Naturally, for such a colony-wide operation there was a fair share of hiccups. Baptiste explained: "Now let us think about grades and monitoring. In the old days the Board had people from the Agriculture Department. To my recollection the first man was a man called George Leitch, the second was Mr Benson and last of all, a guy called Mr Brooks."

He recalled: "The farmers were complaining that they had to purchase bags, pay the millers for milling their paddy, in addition to paying for transportation. Many of them said that they were farming at a loss and some of them pulled out of rice cultivation. Eventually the Board, recognising the danger posed to the rice industry, offered the farmers an increase." The millers also chipped in by cutting down on the milling fees.

"The big problem throughout the years has always been [between] the farmers and the millers. Even up to now you must have read about it. Many of them say you have a mill and I have so many acres of paddy... The millers would take a soil test and would often contend that there was a certain amount of moisture in the paddy, and that only a particular amount of money could be paid for it."

Baptiste said that the farmers were often caught in a spot with millers giving them the take-it-or-leave-it ultimatum. This, he said, resulted in a love/hate relationship between these two contributors to the rice industry that has endured.

Money worries
In the early stages of the Board operation the financial going was good. Workers looked forward to the regular ten per cent annual bonus which was paid out. But there were dull moments too, the retiree recalled. The Board once found itself in financial crisis with a $10 million overdraft at the banks. Cheques issued by the organisation bounced "like bumper balls," Baptiste said.

The bank in an effort to secure its money only gave credit to the BGRMB when a vessel arrived to transport rice, and with the issuing of a letter of credit from the overseas purchasers certifying the money to be paid based on the tonnage of rice being purchased.

Baptiste still has a clear memory of the confusion and near chaos that obtained in those days. "It stagnated the operations. Often we could not do any work, because the millers could not get their money, and the farmers also suffered." The situation on that and on a few other occasions of serious financial shortfall, had been remedied by government intervening and bailing out the Board through financial inputs.

Buckets to bins
In the formative years of the GRMB, bullocks were used to plough the fields and grass knives were used for harvesting and a similar semi-primitive operation took place in the factory.

In those early days, according to Baptiste, rice used to be blended by the use of buckets and spades. However, under the leadership of Peter Bailey, who was also a national cricketer, the system of blending in bins was introduced.

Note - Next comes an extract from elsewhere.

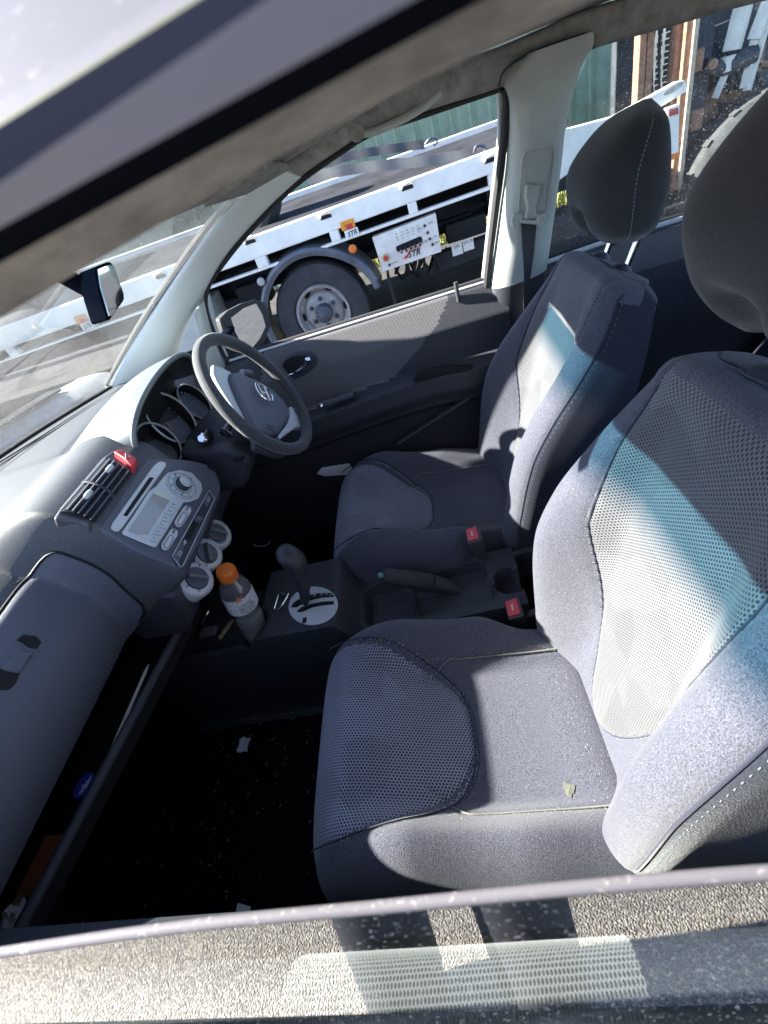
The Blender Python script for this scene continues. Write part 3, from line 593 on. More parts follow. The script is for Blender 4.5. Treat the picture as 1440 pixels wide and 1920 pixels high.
# quarter glass frame, pale body panel beyond is the wing
# ------------------------------------------------------------------ driver door
sill = [hd(428, 678), hd(905, 528)]
def sz(x): return sill[0].z+(sill[1].z-sill[0].z)*(x-sill[0].x)/(sill[1].x-sill[0].x)
fab = [(p.x, p.z) for p in [hit(*q, (0, .70, 1), (0, 1, -.25)) for q in ((497, 600), (839, 540), (838, 562), (818, 604), (780, 655), (735, 708), (703, 738), (640, 762), (560, 785), (470, 810), (492, 700))]]
def inside(x, z, P):
    c = False; j = len(P)-1
    for i in range(len(P)):
        if (P[i][1] > z) != (P[j][1] > z) and x < (P[j][0]-P[i][0])*(z-P[i][1])/(P[j][1]-P[i][1])+P[i][0]: c = not c
        j = i
    return c
am = [hit(*q, (0, .60, 1), (0, 1, 0)) for q in ((480, 822), (590, 783), (700, 742), (790, 712), (890, 688))]
AX = [p.x for p in am]; AZ = [p.z for p in am]
pull = [(p.x, p.z) for p in [hit(*q, (0, .68, 1), (0, 1, 0)) for q in ((778, 718), (785, 700), (830, 688), (885, 682), (886, 694))]]
def dy_(x, z):
    za = interp(x, AX, AZ); s = sz(x); y = .70-.46*min(s-z, .09)-.06*max(0, s-z-.09)+.012*sst(0, .012, .012-(s-z))
    t = z-za
    y -= .062*sst(.02, -.004, t)*(1-.35*sst(-.05, -.10, t))*(1 if x < .62 else 1)
    y += .03*sst(-.10, -.13, t)
    d = abs((z-(s-.012))); 
    return y
xa, xb = -.80, sill[1].x+.06
mb = MB(); nu, nv = 180, 130
mb.grid(lambda u, v: (lambda x: (lambda z: (x, dy_(x, z), z))(lerp(.3, sz(x), v)))(lerp(xa, xb, u)), nu, nv, mif=lambda u, v: (lambda x: 0 if inside(x, lerp(.3, sz(x), v), fab) and lerp(.3, sz(x), v) > interp(x, AX, AZ)+.012 else (2 if lerp(.3, sz(x), v) < interp(x, AX, AZ)-.115 else 1))(lerp(xa, xb, u)), uvf=lambda u, v, p: (p[0], p[2]))
door = part(mb, 'driver_door_panel', [M['net_door'], M['dash_dark'], mat('doorlow', (.018, .02, .026), .7, bump=(300, .3))], 50)
mb = MB(); mb.tube([hd(425, 674, .018), hd(908, 524, .018)], .008, 8); mb.build('weatherstrip', M['rubber'], door)
mb = MB(); mb.tube([hd(425, 678, .006), hd(908, 529, .006)], .004, 8); mb.build('sill_trim', M['silverpl'], door)
# inner handle
DW = lambda px, py, y=.70: hit(px, py, (0, y-.043, 1), (0, 1, -.1))
def zp(x, y): return (480+x/3.273, 520+y/3.273)
hb = [zp(*q) for q in ((155, 540), (170, 510), (205, 480), (270, 466), (330, 468), (368, 490), (374, 525), (350, 565), (300, 600), (235, 630), (200, 600))]
mb = MB(); mb.prism([DW(*q, .707) for q in hb], (0, .02, 0)); hz_ = mb.build('handle_bezel', M['dash_dark'], door, bevel=.004, seg=3)
hi_ = [zp(*q) for q in ((163, 545), (185, 508), (225, 487), (300, 484), (330, 497), (325, 530), (280, 575), (205, 598))]
MB().prism([DW(*q, .7045) for q in hi_], (0, .002, 0)).build('handle_recess', M['black'], hz_)
mb = MB(); mb.tube(catmull([DW(*zp(*q), .698) for q in ((200, 598), (245, 583), (290, 548), (310, 510), (335, 503))], 6), [.003]*6+[.006]*12+[.0075]*7, 8); mb.build('handle_lever', M['chrome'], hz_)
# window switches
sw = [zp(*q) for q in ((388, 785), (420, 765), (500, 728), (598, 706), (602, 740), (520, 765), (400, 798))]
mb = MB(); mb.prism([DW(*q, .667) for q in sw], (0, .012, -.006)); swp = mb.build('window_switch_plate', M['black'], door, bevel=.002)
for q in ((440, 770), (478, 757), (525, 740), (570, 726)):
    MB().box(DW(*zp(*q), .662), (.03, .012, .016)).build('window_switch', M['stack'], swp, bevel=.003)
p = DW(*zp(402, 783), .663); MB().lathe([(.006, 0), (.006, .006), (0, .007)], p, (0, -1, .5), 12).build('mirror_switch', M['chrome'], swp)
# lock knob
p = hd(858, 552, -.012); MB().tube([p+Vector((0, 0, -.02)), p+Vector((0, 0, .035))], .006, 12).build('lock_knob', M['dash_dark'], door)
mb = MB(); mb.prism([DW(*zp(*q), .652) for q in ((965, 640), (985, 590), (1150, 552), (1330, 545), (1328, 568), (1150, 605), (1020, 640))], (0, .02, 0)); mb.build('pull_recess', M['black'], door, bevel=.003)
mb = MB(); mb.tube([DW(*zp(870, 1020), .69), DW(*zp(1310, 738), .69)], .010, 8); mb.build('map_pocket_edge', M['dash_dark'], door)
# driver door mirror
MP = lambda px, py, y=.93: at(px, py, 1, y)
MN = Vector((.86, -.50, .06)).normalized(); MO = at(465, 610, 1, .93); MQ = lambda p, o=0: hit(*p, MO+MN*o, MN)
mb = MB(); hs = [MQ(p) for p in ((412, 598), (428, 582), (455, 568), (480, 561), (497, 567), (506, 588), (508, 612), (498, 638), (482, 655), (462, 662), (440, 652), (422, 630))]
ch_ = sum(hs, Vector())/len(hs); mb.loft([hs, [h-MN*.02 for h in hs], [ch_+(h-ch_)*.9-MN*.06 for h in hs], [ch_+(h-ch_)*.6-MN*.09 for h in hs]]); dm = part(mb, 'door_mirror', M['rubber'], 50, bevel=.004)
mb = MB(); gq = [MQ(p, .002) for p in ((433, 596), (458, 577), (480, 569), (492, 590), (498, 612), (488, 634), (474, 651), (452, 642), (441, 622))]; mb.prism(gq, -MN*.002); mb.build('mirror_glass', mat('mirror', (.8, .82, .84), .02, metal=1), dm)
mb = MB(); mb.tube([MP(430, 600)+Vector((0, 0, -.02)), hd(415, 640, .03)], .02, 10, sq=.6); mb.build('mirror_arm', M['paint_dark'], dm)
# interior mirror
mb = MB(); IM = [at(*p, 0, .0) for p in ((178, 490), (209, 488), (233, 550), (235, 562), (208, 600), (204, 598))]
cI = sum(IM, Vector())/6
ff = [at(px, py, 1, yy) for px, py, yy in ((178, 497, -.10), (208, 489, .02), (220, 520, .08), (234, 552, .11), (234, 566, .10), (222, 585, .0), (207, 600, -.06), (203, 598, -.1))]
ff = [Vector((.0+ (p.y)*.25+.0, p.y, p.z)) for p in ff]
# project outline from the picture on the plane of the mirror glass
mn = Vector((.93, -.30, .02)).normalized(); mo = Vector((.085, -.06, 1.365))
ff = [hit(*p, mo, mn) for p in ((180, 500), (207, 489), (214, 493), (234, 552), (235, 563), (209, 599), (204, 599), (186, 540))]
mb = MB(); mb.prism([p-mn*.002 for p in ff], -mn*.035); im = part(mb, 'rear_view_mirror', M['paint_dark'], bevel=.008, seg=4)
cI = sum(ff, Vector())/len(ff); mb = MB(); mb.prism([cI+(p-cI)*.88+mn*.0008 for p in ff], -mn*.002); mb.build('mirror_glass', mat('mirror2', (.6, .62, .64), .03, metal=1), im)
mb = MB(); mb.tube([cI-mn*.03, cI-mn*.06+Vector((-.02, 0, .05))], .012, 10); mb.build('mirror_stalk', M['paint_dark'], im)

# ================================================================== DASHBOARD
pA = [(-.56, 1.064), (-.50, 1.058), (-.455, 1.045), (-.42, 1.028), (-.385, 1.008), (-.352, .982), (-.325, .945), (-.30, .895), (-.297, .84), (-.312, .795), (-.345, .76), (-.42, .74), (-.5, .73)]
pC = [(-.62, 1.066), (-.52, 1.07), (-.43, 1.076), (-.36, 1.095), (-.30, 1.096), (-.25, 1.071), (-.213, 1.043), (-.172, .96), (-.131, .877), (-.15, .85), (-.21, .82), (-.30, .79), (-.5, .76)]
pD = [(-.60, 1.064), (-.52, 1.064), (-.47, 1.06), (-.43, 1.055), (-.39, 1.045), (-.345, 1.03), (-.32, 1.0), (-.29, .95), (-.25, .90), (-.24, .85), (-.25, .80), (-.30, .75), (-.45, .72)]
def prof_at(y):
    kA = sst(-.125, -.185, y); kD = sst(.145, .20, y); kC = 1-kA-kD; q = []
    for i, (a, c, d) in enumerate(zip(pA, pC, pD)):
        x = a[0]*kA+c[0]*kC+d[0]*kD; z = a[1]*kA+c[1]*kC+d[1]*kD
        if i == 0: x = -.80+.64*y*y+.004; z = 1.06
        q.append((x, z))
    return catmull(q, 7)
ys = sorted(set([-.74+k*.04 for k in range(15)]+[-.19+k*.006 for k in range(12)]+[-.12+k*.02 for k in range(13)]+[.14+k*.006 for k in range(12)]+[.22+k*.04 for k in range(14)]))
mb = MB(); mb.loft([[(p[0], y, p[1]) for p in prof_at(y)] for y in ys], closed=False, caps=False, mif=lambda i, j: 0)
dash = part(mb, 'dashboard', M['dash'], 60)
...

"In those days, they used to make up a blend of 600 bags comprising of various grades. These were extra super, super, number one, number two, number three, and broken. Those grades were blended into two standard grades, called brown A and brown B, which were sold locally. ...a 180-lb bag of rice was sold for $4.25. Those were in the old days you know, a pint of rice used to be a penny," he recalled.

"Of course we used to sell broken grade as well which was intended for stockfeed. We had some problems selling broken rice since some shopkeepers were mixing it with the good rice and selling it to unsuspecting shop keepers.

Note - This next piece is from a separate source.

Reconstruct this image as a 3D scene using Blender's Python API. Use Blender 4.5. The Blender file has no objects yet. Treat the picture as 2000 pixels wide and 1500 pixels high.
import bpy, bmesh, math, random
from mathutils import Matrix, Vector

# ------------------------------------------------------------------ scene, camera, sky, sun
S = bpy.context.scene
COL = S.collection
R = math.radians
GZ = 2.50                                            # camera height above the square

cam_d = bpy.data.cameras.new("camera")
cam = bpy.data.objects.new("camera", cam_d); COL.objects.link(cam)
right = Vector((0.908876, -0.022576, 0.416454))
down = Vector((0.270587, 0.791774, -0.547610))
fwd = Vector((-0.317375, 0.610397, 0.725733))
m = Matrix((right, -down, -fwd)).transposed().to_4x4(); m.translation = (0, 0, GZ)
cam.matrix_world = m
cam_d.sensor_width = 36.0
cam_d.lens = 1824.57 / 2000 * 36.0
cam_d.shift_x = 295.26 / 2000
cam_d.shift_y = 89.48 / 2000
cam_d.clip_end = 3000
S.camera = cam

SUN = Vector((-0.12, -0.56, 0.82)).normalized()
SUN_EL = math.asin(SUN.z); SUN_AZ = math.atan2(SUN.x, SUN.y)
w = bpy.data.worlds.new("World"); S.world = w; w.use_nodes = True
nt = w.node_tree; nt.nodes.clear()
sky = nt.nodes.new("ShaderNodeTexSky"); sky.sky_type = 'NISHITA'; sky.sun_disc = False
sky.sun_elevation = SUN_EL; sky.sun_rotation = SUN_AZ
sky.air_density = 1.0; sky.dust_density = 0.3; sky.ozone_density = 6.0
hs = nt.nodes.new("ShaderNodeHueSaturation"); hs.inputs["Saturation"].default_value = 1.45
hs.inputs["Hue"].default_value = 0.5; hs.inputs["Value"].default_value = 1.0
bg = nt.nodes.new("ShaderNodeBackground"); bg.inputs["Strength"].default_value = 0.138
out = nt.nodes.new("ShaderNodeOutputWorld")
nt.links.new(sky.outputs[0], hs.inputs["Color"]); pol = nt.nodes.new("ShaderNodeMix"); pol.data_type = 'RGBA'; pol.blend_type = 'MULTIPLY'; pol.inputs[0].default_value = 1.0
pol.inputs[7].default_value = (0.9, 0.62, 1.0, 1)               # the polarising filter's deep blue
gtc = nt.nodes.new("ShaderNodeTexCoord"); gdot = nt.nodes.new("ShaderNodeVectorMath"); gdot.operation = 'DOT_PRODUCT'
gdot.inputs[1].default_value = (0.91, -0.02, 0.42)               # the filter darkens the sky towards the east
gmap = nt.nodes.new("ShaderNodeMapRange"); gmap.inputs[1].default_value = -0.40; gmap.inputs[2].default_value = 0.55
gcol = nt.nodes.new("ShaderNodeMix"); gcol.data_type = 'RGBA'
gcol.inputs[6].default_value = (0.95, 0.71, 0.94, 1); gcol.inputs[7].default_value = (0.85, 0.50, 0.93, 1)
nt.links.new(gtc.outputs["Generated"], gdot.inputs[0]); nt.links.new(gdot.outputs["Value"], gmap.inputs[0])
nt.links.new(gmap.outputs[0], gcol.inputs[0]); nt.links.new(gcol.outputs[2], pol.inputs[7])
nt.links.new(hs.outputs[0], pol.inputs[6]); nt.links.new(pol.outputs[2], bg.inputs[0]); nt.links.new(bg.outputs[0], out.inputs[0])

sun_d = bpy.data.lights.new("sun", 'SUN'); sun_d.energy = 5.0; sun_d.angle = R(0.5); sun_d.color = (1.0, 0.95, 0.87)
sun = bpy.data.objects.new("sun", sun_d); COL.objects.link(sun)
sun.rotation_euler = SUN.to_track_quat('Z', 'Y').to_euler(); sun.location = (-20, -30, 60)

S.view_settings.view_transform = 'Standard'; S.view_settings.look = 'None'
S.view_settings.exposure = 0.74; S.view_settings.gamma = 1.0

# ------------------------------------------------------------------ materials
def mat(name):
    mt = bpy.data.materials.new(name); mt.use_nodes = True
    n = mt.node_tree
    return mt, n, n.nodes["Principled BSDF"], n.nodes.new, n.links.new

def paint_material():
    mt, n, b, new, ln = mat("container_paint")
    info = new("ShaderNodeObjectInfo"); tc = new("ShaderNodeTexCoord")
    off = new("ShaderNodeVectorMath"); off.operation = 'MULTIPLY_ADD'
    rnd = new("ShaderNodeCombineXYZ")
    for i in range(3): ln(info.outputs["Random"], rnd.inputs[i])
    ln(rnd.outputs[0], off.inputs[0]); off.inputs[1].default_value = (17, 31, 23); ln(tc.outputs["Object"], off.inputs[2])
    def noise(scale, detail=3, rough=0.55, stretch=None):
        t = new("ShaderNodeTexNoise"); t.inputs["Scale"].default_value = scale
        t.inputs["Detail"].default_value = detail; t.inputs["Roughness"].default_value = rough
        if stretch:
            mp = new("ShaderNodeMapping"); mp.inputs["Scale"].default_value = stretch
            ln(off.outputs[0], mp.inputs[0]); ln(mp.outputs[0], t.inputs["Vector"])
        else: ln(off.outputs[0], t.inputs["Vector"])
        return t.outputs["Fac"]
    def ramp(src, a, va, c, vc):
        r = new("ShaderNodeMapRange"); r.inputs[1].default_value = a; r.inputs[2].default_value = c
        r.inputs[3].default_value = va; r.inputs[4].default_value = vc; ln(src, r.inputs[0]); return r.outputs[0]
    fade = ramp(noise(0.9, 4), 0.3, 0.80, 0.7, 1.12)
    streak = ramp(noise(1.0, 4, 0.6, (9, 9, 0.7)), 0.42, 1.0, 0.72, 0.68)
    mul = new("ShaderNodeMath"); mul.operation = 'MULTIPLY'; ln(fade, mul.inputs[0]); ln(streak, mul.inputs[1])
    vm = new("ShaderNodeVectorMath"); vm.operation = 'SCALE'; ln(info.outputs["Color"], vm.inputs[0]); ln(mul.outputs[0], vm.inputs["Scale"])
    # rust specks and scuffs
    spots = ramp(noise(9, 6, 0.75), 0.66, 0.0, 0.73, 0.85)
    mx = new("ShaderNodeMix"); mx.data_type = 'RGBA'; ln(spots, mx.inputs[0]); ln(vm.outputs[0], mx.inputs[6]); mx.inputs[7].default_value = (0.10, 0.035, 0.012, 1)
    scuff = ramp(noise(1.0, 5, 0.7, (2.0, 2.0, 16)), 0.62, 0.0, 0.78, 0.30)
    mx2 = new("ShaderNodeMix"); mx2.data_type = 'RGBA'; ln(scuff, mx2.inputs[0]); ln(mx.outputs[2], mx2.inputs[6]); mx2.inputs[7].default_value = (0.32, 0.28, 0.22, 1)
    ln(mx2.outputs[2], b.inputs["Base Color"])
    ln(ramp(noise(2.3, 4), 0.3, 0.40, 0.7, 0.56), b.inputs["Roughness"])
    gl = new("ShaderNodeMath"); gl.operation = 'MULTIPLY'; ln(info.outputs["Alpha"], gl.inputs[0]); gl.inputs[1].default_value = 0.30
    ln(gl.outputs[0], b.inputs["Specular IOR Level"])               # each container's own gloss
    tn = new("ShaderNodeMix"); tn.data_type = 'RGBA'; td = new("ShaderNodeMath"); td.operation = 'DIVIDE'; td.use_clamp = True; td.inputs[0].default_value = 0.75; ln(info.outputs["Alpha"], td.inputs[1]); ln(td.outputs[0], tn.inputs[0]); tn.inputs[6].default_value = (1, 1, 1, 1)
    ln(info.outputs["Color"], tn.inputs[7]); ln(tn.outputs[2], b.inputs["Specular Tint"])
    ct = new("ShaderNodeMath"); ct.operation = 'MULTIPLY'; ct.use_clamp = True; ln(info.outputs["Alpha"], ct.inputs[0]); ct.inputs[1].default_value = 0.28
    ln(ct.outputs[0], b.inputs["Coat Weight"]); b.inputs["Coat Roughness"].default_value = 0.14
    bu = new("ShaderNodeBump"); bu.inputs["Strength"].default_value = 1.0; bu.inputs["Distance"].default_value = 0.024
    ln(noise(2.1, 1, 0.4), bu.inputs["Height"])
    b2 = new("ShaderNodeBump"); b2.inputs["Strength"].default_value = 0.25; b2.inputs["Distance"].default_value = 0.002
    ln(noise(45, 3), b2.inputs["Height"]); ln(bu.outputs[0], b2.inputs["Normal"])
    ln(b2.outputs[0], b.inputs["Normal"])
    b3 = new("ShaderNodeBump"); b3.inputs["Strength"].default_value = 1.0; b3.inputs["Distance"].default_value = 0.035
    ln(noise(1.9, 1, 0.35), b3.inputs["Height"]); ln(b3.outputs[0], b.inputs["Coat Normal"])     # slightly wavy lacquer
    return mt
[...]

"The Board moved swiftly, appointing samplers who visited the markets and shops. Many were charged and made to pay small fines since there was no laws as far as I know to send them to jail."

Paddy transport
Paddy in bags in those early times used to be transported from the ferry stelling and from the transport goods wharf by donkey carts. He recalled that Stanley Chee-A-Tow, who was also a referee, and T.P. Jaundoo, who had owned King George Hotel were the two men contracted to transport the paddy. They, in turn, hired draymen at the rate of one cent a bag, and this was eventually increased to two cents.

When asked whether the donkey cart was more economical than a motor truck, Baptiste explained, "There was no modern vehicle yet. That was the styling in British Guiana, the transportation was like that at that time."

Mystery fire
Baptiste has distinguished himself as one worker who had served in almost every area of the Board's operations--clerical to managerial. But his specialty was rice shipping. Among his experiences of the time he served as 'wharfinger', was the 1977 fire that eventually burned for about one month.

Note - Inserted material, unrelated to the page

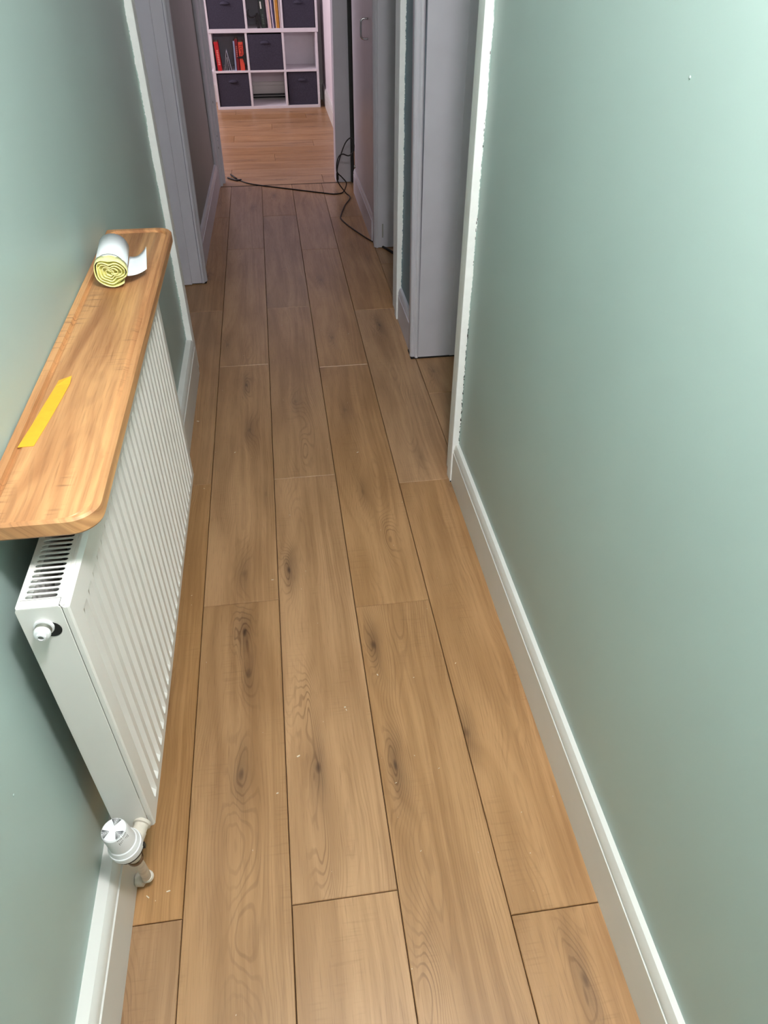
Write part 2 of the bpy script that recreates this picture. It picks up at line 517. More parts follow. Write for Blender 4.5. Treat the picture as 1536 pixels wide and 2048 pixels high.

The belief was widely held that the burning of the GRMB wharf, which coincided with the visit of United States UN Ambassador Andrew Young to Guyana, might have been deliberate and part of an anti-America protest. However, according to Baptiste, the bond was packed with rice to the point of almost touching the roof. He believes that dangling electrical wires might have touched the bags and triggered off the fire.

In the 70s thieves would take small boats under the GRMB wharf, remove boards and puncture bags of rice, which would drain into their boats. In order to stamp out this practice, the authorities placed barricades in the river around the bottom of the wharf, sealing it off. During the fire, these barricades prevented proper detection of fire burning at the bottom of piles of bags, resulting in the fire lasting for an entire month.

Baptiste earns a whopping $6,000 a month as pension from the GRMB. And notwithstanding what is perceived to be a lack of recognition at the national level, feels a deep sense of satisfaction that he was able to serve the land of his birth with some measure of distinction, helping to develop a now important industry from its infancy.